Hope Returns: 2017 Grad Comes Back to Coach Basketball at Alma Mater

Sarah Hope (COM’17) is back at BU after two seasons on the Holy Cross coaching staff. The former women’s basketball captain is now in her first season as an assistant coach with the BU program. Photo by Jake Belcher
Hope Returns: 2017 Alum Is Back as Terrier Women’s Hoops Assistant Coach
Three-point shooting star is helping the guards under head coach Marisa Moseley
Back with the college basketball program she played for, Sarah Hope is now thriving in her intended career path, using her degree in communications and her skills on the court as an assistant coach for the women Terriers.
Hope (COM’17), the program’s all-time three-point leader, was a four-time Patriot League Academic Honor Roll member. She also participated in the Bloom Family Leadership Academy, the Student-Athlete Advisory Committee, and the NCAA Career in Sports Forum. After two seasons at Holy Cross, she’s back at BU under second-year head coach Marisa Moseley (CAS’04).
“My favorite part about BU in general, and why I loved my experience so much, is the people,” Hope says. “A lot of people are still here from when I played. Just being around the family culture, I think BU is very unique in that way.”
After graduating, she spent a year and a half as the Holy Cross women’s basketball director of operations before being promoted to assistant coach midway through last season. But all along, she kept tabs on BU and appreciated the way the program worked diligently no matter the win-loss record.
Things were set in motion for a return to BU when Moseley was hired, and like anyone looking to climb up the ladder, Hope began networking with the new coach in spring 2018.
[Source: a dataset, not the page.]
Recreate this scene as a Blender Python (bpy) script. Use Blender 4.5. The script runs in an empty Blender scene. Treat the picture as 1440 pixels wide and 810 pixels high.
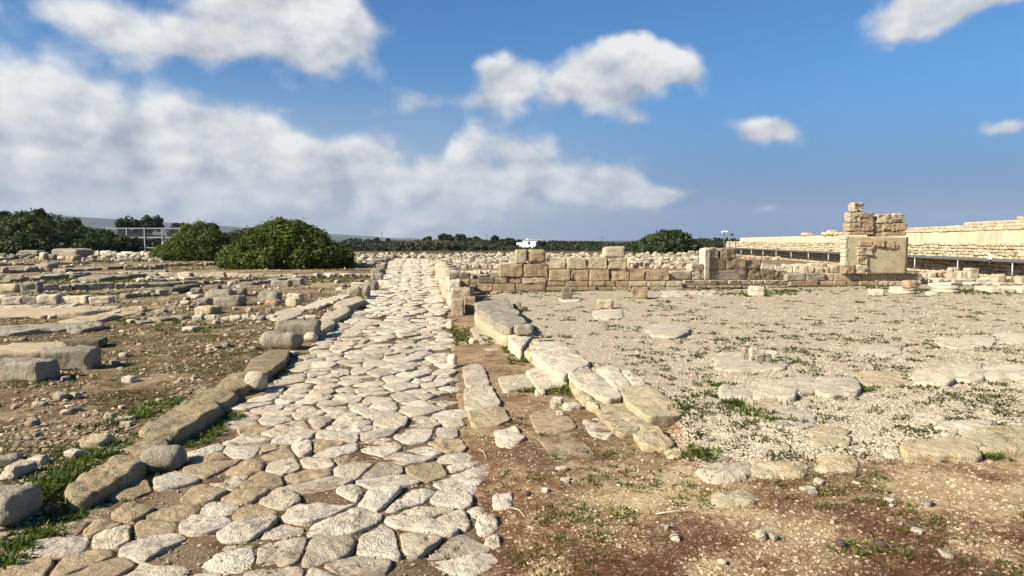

She and Moseley first chatted, briefly, before a regular season meeting between their teams last season. They spoke about Hope’s development as a coach and what she could do in her current role. Moseley says she was excited to help a fellow BU alum “progress in the business.”
“You know, a few months later, I would really help her,” Moseley says, “and she would help me.”
They spoke further at the 2019 Final Four in Tampa Bay, Fla. When BU assistant coach Elizabeth Belanger left the program to pursue an opportunity outside of basketball, Moseley suddenly had an opening to fill.
Hope applied immediately, and was hired in May.
“Coming back to my home means a ton to me,” Hope says, “and for Marisa and the staff to have that trust in me to come back to my alma mater means even more.”
There were some considerations about hiring such a recent alum of the program. Moseley reached out to two of her current players, Nia Irving (Sargent’20) and Vanessa Edgehill (COM’20), who were teammates of Hope’s during the prospective coach’s senior year, and asked them about being coached by their former captain.
They were all in.
“I texted Sarah a couple of weeks after coach [Belanger] had left, and I just said, ‘Hey, I don’t know if this has been posted yet, but there’s obviously going to be a job opening,’” Irving says. “‘I don’t know if you want to apply or even if you have already.’ I always wanted her to get it.”
The transition has been seamless.

“They’ve been really mature about it, as has Sarah,” says Moseley, who left an assistant coaching job at UConn to become BU head coach. She began her own coaching career when she was just a year older than the oldest players on her first team. “Trying to walk that line of having remember-whens, all these different memories you have with them, but also understanding you have a job to do. I think she’s done a really great job.”
Irving and Edgehill already had a healthy respect for the new coach as a leader since she was team captain when they played together. Hope was “a teaching captain,” and as freshmen, they looked up to her.
“She’s very good at building bonds with people,” Irving says. “She’s a great friend to have, and I think that makes it easier when she’s coaching you, because she’s coming from a good place.”
She just has a huge passion for BU. She really does bleed scarlet.
As an assistant coach now, Hope is back on the floor in a teaching role, working most closely with the guards. While starting as a director of operations helped her see the other side of running a program, she’s pleased to be back on “on the basketball side,” she says.
“I’m just really thankful, because not only am I helping this current team, but I care so much about this program specifically because I played for it,” she says. “Just putting in the heart and soul, anything I can do for this team on the basketball side has been an incredible experience.”
“There’s a little bit of a learning curve,” Moseley says, but Hope’s dedication is unrelenting, and the 24-year-old also is a boon for recruiting, able to connect with prospects on a personal level.
“I couldn’t teach the passion or the work ethic, so I think those two things really stood out,” Moseley says. “I knew that she was going to connect with players, especially with her age not being that far removed.
“She just has a huge passion for BU. She really does bleed scarlet.”